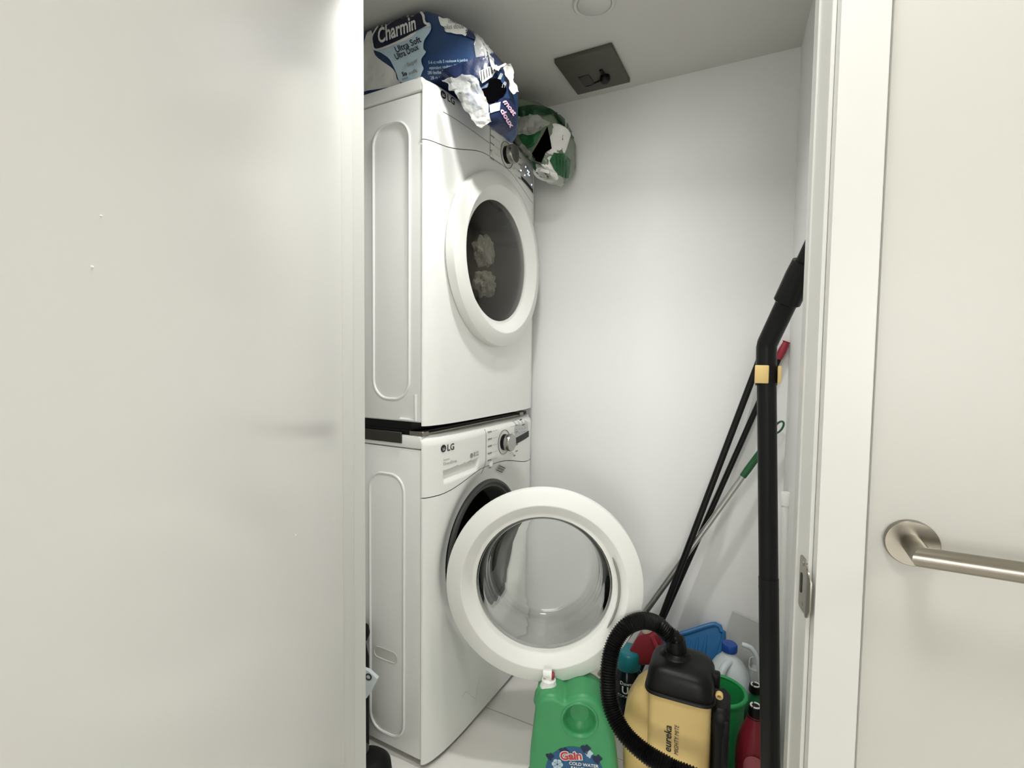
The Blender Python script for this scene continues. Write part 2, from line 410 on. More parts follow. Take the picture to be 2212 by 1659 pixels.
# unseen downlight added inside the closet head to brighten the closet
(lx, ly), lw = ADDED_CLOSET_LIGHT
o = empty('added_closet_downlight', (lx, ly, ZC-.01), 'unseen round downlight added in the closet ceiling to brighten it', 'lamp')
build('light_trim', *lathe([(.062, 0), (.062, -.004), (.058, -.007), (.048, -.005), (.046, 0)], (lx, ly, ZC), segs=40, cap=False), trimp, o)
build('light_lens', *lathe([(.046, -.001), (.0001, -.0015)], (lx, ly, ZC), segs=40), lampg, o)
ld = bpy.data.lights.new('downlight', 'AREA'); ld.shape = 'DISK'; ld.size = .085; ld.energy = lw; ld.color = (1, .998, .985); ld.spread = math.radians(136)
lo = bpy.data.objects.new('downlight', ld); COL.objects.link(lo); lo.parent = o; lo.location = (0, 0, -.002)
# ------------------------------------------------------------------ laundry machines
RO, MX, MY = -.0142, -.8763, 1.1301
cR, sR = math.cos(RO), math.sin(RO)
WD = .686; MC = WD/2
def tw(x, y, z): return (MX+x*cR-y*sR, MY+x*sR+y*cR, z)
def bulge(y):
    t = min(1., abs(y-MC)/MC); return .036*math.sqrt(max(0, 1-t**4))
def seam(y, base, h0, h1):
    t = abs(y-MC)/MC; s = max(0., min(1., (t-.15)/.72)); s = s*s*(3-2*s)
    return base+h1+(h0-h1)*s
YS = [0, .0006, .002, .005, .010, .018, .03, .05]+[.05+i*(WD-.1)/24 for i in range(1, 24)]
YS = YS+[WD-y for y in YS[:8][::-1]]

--

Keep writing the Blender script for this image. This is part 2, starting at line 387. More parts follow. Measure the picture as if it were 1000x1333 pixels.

Set task> Retype exactly, and only, the lines from the one containing "The Blender Python" through the one containing "YS = YS+[WD-y for y in YS[:8][::-1]]", both included.

Solution to the problem>
The Blender Python script for this scene continues. Write part 2, from line 410 on. More parts follow. Take the picture to be 2212 by 1659 pixels.
# unseen downlight added inside the closet head to brighten the closet
(lx, ly), lw = ADDED_CLOSET_LIGHT
o = empty('added_closet_downlight', (lx, ly, ZC-.01), 'unseen round downlight added in the closet ceiling to brighten it', 'lamp')
build('light_trim', *lathe([(.062, 0), (.062, -.004), (.058, -.007), (.048, -.005), (.046, 0)], (lx, ly, ZC), segs=40, cap=False), trimp, o)
build('light_lens', *lathe([(.046, -.001), (.0001, -.0015)], (lx, ly, ZC), segs=40), lampg, o)
ld = bpy.data.lights.new('downlight', 'AREA'); ld.shape = 'DISK'; ld.size = .085; ld.energy = lw; ld.color = (1, .998, .985); ld.spread = math.radians(136)
lo = bpy.data.objects.new('downlight', ld); COL.objects.link(lo); lo.parent = o; lo.location = (0, 0, -.002)
# ------------------------------------------------------------------ laundry machines
RO, MX, MY = -.0142, -.8763, 1.1301
cR, sR = math.cos(RO), math.sin(RO)
WD = .686; MC = WD/2
def tw(x, y, z): return (MX+x*cR-y*sR, MY+x*sR+y*cR, z)
def bulge(y):
    t = min(1., abs(y-MC)/MC); return .036*math.sqrt(max(0, 1-t**4))
def seam(y, base, h0, h1):
    t = abs(y-MC)/MC; s = max(0., min(1., (t-.15)/.72)); s = s*s*(3-2*s)
    return base+h1+(h0-h1)*s
YS = [0, .0006, .002, .005, .010, .018, .03, .05]+[.05+i*(WD-.1)/24 for i in range(1, 24)]
YS = YS+[WD-y for y in YS[:8][::-1]]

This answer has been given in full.